Modified Projective Model Structure
To prove Akhil's proposed model structure has factorization you need to define the correct functor $F$ AND you have to verify (1) and (2). It turns out that Akhil has the correct $F$ (if you soup it up so it goes from $C^{K^{disc}}\to C^K$ rather than $C\to C^K$), but verifying (1) and (2) are non-trivial because this $F$ doesn't automatically have Lemma 11.5.32. Anyway, the correct $F$ takes $X$ to $\coprod_{m\in M}F^m_{X(m)}$ in $C^K$. Note that it doesn't land in $C^M$ because $K(m,-)\neq M(m,-)$. This is good, since if it landed in $C^M$ you'd just end up with the projective model structure on $C^M$.

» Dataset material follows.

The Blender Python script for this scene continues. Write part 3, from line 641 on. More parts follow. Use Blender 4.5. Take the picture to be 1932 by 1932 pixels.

To make a long story short, you can prove an analog of Lemma 11.5.32 and follow Hirschhorn to get the modified projective model structure. A better way is to notice that on the coordinates in $K - M$ all maps are trivial fibrations, the cofibrations are isomorphisms, and both the generating cofibrations and the generating trivial cofibrations are $\lbrace id_\phi \rbrace$. So if $M$ is empty you get the trivial model structure (Hovey's example 1.1.5) on $C^K$, and if $M$ is a one-point set you get a product of $C$ with a bunch of copies of that trivial model structure. Of course if $M=K$ you get the usual projective model structure.
With this observation, a better way to verify existence of this modified projective model structure is to take a product where in coordinate $k\in M$ one uses the projective model structure and in coordinate $k\not \in M$ one uses the trivial model structure. Note that this modified projective structure is done in Johnson and Yau's "On homotopy invariance for algebras over colored PROPs" for the case where $K$ is a group acting on $C$ and $M$ is a subgroup. Unfortunately, I only found this reference after working the above out for myself.
Connection to Acyclic Models Theorem
The main reason why I don't think this model structure helps with the acyclic models theorem is what I alluded to in my comment to Akhil's answer. You really need $K$ to be small, and this rules out all the interesting examples to which the acyclic models theorem applies. The other reason is the observation above about getting the trivial model structure in coordinates $k\notin M$. With this, you can't have the "free functors being cofibrant" that the OP asks for. Recall that a free functor here means there are models $M_\alpha \in M$ and $m_\alpha \in F(M_\alpha)$ such that for all $X\in K$ the set $\lbrace F(f)(m_\alpha)\rbrace$ is a basis for $F(X)$. Because cofibrations are isomorphisms in the coordinates $k\notin M$, the only cofibrant object there is the initial object, i.e. the empty functor. These free functors are not of that form because their behavior is not restricted in that way on $k\notin M$.